Si l’on réfléchit que Genève est encore aujourd’hui à plusieurs égards le centre intellectuel de langue française le plus important après Paris, et qu’un nombre étonnant de Genevois se sont illustrés dans le domaine des sciences et des lettres, on comprend quel intérêt puissant doit éveiller l’histoire de l’Ecole dont la vie a été intimement unie à celle de la cité. Il est impossible, en effet, de se représenter Genève sans son Ecole ; Genève sans l’Académie n’eût plus été Genève, foyer de lumière vers lequel se tournaient les amis de la vérité, ville située sur Ia montagne, dont le rayonnement s’étendait au loin.

Quand le dénuement de la République força le Conseil à suspendre les cours de l’Académie en 1586, ce fut un malheur lamentable. On ne saurait lire sans émotion les pages ou nous sont retracés les efforts désespérés que tenta Théodore de Bèze pour prévenir cette éternité. Mais il demandait l’impossible. La suspension de l’Académie ne put être évitée. Heureusement elle fut de courte durée. Ce qu’eussent été les conséquences d’une crise plus prolongée, on frémit rien que d’y penser.

Les sacrifices très réels que les pouvoirs publics ont faits de tout temps pour l’Académie ont largement porte leurs fruits. Grâce à l’Ecole, Genève a eu de nombreux et puissants amis au dehors, et à l’heure de la misère publique Ia plus noire et des menaces les plus redoutables d’un ennemi irréconciliable, leur amitié fidèle, leurs dons abondants et généreux et leur intervention efficace ont réussi ri sauver et l’Ecole et la cité elle-même.

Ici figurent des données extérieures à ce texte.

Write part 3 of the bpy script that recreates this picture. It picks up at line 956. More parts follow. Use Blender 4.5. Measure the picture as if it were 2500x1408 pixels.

Mesdames et Messieurs, le développement des hautes études à Genève est le fruit des efforts, des luttes, des sacrifices de nombreuses générations ; nous nous en souviendrons, nous témoignerons notre reconnaissance envers ces grands universitaires que furent Calvin, Bèze, Jean-Robert Chouet et d’autres encore, en honorant leur mémoire, en apprenant a connaître tout ce que nous leur devons et en estimant leur œuvre à sa juste valeur.

Nos titres de noblesse intellectuelle sont glorieux. Nous nous rappellerons que noblesse oblige et que notre passé nous impose des devoirs et des obligations auxquels nous ne saurions nous soustraire sans faillir à l’honneur.